I see people on campus behaving like Hannah every day.

Everyone’s a little bit racist.

White people are loath to accept the fact that we are, in fact, personally responsible for almost all of society’s racial issues.

Our generation of white people seems to think we can almost magically throw off the heavy cloak of violent history passed to us by our ancestors by simply proclaiming that things are better now, that we’re not really racist anymore. This proclamation is what allows us to make these racist remarks in good faith.

But it’s not that simple, and it never will be. The atrocities our ancestors wrought in the name of race are too many to be forgotten so quickly.

As a white person, I can’t speak for people of color. But I can implore my fellow white people to admit they have privilege, to admit racism still exists, and to realize that trying to ignore it or joke about it is a manifestation of white privilege in its own way.
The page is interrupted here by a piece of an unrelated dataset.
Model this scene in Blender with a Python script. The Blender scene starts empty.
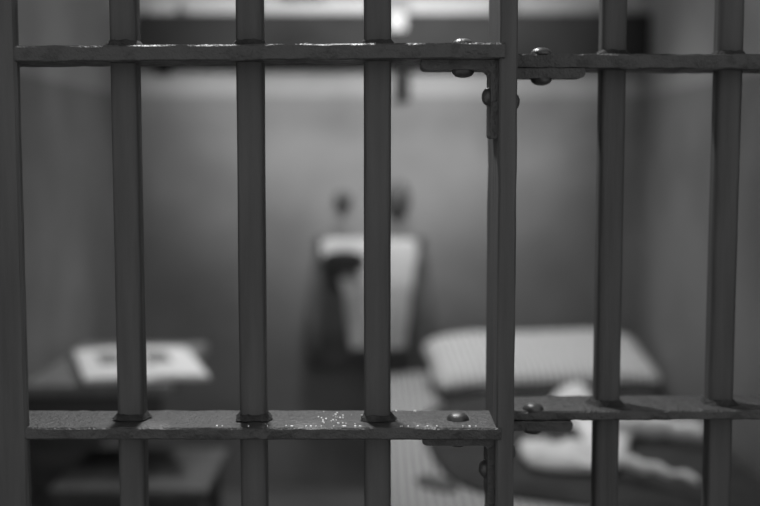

Whites may not be lynching people of color anymore, but the structural, institutional violence of racism is still around today, and it's just as deadly. Casually racist behaviors and remarks add nail after nail to the frame of this lingering structure of oppression, strengthening it.

We’ll never be able to make racism disappear completely.

But if we admit to ourselves that our own behaviors may be contributing to the problem, we may be able to make past hurts hurt a little less, and keep moving forward.